Black Hawk & Central City

Year Listed: 1998
Location: , Colorado
Current Status: Endangered
Threat: Development

Significance

In the 1850s, people flocked to these small Rocky Mountain settlements in search of gold. When the boom was over the towns went into decline, but they managed to retain many of their historic buildings as they slipped into decades of economic slumber. The wake-up call came in 1990, when Colorado voters legalized gambling to attract visitors and revive the towns' struggling economies. The first gambling establishments were small and installed in historic buildings, but the pace and scale of gambling-related development have increased dramatically in the past years. Officials in Central City recently approved a casino structure 12 stories high and 900 feet long, with a floor area 100 times larger than its historic neighbors. In Black Hawk and Central City, historic resources are increasingly viewed as liabilities rather than assets. Boom times are back, but the price of prosperity is the loss of irreplaceable remnants of Colorado's colorful mining history.

Updates

In starkly different ways, casino development continues to threaten historic resources in these two former mining communities west of Denver.
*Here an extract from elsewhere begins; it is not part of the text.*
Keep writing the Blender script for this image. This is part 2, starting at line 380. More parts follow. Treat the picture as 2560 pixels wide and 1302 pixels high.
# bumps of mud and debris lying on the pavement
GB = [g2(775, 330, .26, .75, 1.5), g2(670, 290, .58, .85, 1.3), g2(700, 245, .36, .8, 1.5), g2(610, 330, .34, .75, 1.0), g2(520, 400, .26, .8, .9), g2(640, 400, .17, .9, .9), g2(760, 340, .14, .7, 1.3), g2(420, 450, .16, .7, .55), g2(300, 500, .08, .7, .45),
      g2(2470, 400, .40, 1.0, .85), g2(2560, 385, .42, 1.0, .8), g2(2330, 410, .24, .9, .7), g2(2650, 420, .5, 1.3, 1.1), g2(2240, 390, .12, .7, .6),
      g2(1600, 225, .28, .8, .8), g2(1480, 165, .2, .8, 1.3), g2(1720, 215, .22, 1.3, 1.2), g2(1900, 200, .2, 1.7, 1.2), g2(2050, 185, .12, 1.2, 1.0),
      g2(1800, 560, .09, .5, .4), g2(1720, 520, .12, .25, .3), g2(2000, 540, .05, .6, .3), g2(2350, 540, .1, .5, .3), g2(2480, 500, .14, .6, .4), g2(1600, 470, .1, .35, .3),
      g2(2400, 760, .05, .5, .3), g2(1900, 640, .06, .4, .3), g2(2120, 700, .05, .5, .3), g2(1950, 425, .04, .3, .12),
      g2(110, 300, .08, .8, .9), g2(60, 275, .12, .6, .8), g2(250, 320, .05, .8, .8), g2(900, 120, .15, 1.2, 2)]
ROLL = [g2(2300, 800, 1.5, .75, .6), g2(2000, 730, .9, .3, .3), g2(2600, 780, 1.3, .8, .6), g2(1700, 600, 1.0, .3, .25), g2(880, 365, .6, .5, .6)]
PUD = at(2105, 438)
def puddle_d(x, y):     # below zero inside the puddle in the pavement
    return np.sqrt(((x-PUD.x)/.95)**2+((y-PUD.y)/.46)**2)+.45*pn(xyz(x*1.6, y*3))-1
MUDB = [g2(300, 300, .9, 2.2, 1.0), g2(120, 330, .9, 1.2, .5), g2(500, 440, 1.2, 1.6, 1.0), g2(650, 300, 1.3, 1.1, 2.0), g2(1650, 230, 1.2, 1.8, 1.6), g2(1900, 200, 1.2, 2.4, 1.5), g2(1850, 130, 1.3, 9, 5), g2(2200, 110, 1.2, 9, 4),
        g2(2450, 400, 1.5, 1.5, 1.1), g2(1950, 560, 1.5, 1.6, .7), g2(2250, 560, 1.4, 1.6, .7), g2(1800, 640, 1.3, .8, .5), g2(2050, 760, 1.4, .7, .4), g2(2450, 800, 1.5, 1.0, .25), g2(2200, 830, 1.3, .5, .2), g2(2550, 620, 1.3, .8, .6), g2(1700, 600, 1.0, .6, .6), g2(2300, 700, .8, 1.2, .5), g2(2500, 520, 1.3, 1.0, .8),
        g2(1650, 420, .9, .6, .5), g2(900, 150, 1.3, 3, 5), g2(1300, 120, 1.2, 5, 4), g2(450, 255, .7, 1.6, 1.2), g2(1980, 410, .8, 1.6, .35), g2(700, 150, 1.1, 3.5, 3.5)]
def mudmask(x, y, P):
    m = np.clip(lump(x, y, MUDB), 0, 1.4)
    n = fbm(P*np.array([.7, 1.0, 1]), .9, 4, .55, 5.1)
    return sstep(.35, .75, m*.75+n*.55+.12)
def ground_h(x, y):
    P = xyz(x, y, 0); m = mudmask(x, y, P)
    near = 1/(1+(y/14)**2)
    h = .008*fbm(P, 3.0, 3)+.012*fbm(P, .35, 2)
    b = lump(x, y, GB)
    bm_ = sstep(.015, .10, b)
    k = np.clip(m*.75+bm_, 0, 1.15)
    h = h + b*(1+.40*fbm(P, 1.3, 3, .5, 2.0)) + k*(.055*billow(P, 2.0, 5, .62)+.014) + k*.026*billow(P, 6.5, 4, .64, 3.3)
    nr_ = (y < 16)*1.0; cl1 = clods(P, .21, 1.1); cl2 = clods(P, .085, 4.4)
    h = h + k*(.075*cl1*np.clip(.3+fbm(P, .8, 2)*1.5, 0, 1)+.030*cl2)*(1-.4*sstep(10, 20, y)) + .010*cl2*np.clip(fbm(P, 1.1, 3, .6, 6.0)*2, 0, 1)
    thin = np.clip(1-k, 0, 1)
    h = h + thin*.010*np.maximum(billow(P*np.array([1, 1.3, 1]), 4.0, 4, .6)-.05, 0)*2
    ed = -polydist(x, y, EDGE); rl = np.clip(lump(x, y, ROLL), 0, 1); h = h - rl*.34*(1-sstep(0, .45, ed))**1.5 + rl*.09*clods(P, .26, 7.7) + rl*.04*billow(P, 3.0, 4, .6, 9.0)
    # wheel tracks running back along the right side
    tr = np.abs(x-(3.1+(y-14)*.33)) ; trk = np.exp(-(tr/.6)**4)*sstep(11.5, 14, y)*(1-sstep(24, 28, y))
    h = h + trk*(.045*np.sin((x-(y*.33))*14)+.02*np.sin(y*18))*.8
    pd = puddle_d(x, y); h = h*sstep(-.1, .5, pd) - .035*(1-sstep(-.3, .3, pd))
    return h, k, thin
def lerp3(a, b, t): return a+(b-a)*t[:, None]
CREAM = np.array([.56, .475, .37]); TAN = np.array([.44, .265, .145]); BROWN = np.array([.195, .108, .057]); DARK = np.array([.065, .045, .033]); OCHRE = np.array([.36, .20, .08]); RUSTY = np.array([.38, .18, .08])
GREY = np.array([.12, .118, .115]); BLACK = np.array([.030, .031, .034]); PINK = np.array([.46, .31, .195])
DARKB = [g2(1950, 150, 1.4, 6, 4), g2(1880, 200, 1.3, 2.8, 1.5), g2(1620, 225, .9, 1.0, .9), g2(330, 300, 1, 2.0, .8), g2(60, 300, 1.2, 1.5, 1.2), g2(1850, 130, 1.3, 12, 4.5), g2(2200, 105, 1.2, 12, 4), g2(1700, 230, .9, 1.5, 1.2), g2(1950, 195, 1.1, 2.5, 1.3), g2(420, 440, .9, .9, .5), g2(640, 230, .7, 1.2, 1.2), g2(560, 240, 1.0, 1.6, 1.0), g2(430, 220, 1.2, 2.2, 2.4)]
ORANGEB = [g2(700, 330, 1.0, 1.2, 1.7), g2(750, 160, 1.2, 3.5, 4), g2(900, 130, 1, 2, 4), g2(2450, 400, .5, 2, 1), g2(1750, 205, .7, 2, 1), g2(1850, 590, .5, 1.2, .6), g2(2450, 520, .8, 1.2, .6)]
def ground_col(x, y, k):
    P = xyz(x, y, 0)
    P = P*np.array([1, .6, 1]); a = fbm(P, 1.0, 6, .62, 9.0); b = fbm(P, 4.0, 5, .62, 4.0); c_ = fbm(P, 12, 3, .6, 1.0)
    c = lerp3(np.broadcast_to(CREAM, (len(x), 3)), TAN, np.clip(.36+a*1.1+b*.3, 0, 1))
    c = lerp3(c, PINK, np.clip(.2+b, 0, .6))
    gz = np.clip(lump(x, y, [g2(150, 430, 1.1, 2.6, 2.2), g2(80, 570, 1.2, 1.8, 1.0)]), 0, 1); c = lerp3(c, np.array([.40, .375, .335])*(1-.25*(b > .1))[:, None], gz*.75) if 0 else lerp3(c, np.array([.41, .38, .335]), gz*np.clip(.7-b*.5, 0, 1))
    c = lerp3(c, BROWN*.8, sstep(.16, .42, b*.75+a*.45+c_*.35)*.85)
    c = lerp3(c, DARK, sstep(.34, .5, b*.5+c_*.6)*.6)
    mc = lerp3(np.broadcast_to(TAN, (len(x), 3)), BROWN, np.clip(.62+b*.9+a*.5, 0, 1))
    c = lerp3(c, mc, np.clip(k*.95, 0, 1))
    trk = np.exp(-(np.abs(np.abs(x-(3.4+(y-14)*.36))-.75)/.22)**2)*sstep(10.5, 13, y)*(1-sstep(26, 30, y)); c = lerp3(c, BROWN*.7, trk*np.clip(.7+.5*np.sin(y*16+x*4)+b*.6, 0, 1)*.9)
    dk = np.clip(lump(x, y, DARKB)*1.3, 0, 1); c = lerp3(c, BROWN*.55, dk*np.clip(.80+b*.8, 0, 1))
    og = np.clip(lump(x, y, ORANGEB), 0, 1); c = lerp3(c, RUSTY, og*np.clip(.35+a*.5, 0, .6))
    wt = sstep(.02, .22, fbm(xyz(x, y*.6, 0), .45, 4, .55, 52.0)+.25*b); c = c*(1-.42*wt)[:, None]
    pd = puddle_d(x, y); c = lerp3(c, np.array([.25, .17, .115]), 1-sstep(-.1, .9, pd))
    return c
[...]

Large-scale casino construction has transformed Black Hawk, once the smaller of the two towns, into a booming Las Vegas-style gambling resort. Hotel rooms are being added to many of the new casino projects; structures as high as 30 stories are now in development. Several historic homes have been relocated from the commercial district to an area near the border with Central City. One older home in the commercial district that has not yet been moved is the Lace House, a Carpenter Gothic-style landmark that was built in 1866. It stands isolated on a pile of dirt, surrounded by scraped hillsides and parking lots. While gambling has brought large new developments that are transforming the historic character of Black Hawk, the situation is much different in nearby Central City. Here, the threat is from neglect and a shrinking economic base. Many historic buildings that once housed small casinos are now empty or nearly so. Efforts to attract heritage travelers and other visitors have largely failed. A new road connecting Central City to Interstate 70 has brought some increase in traffic and a new casino is now under construction in the historic commercial district.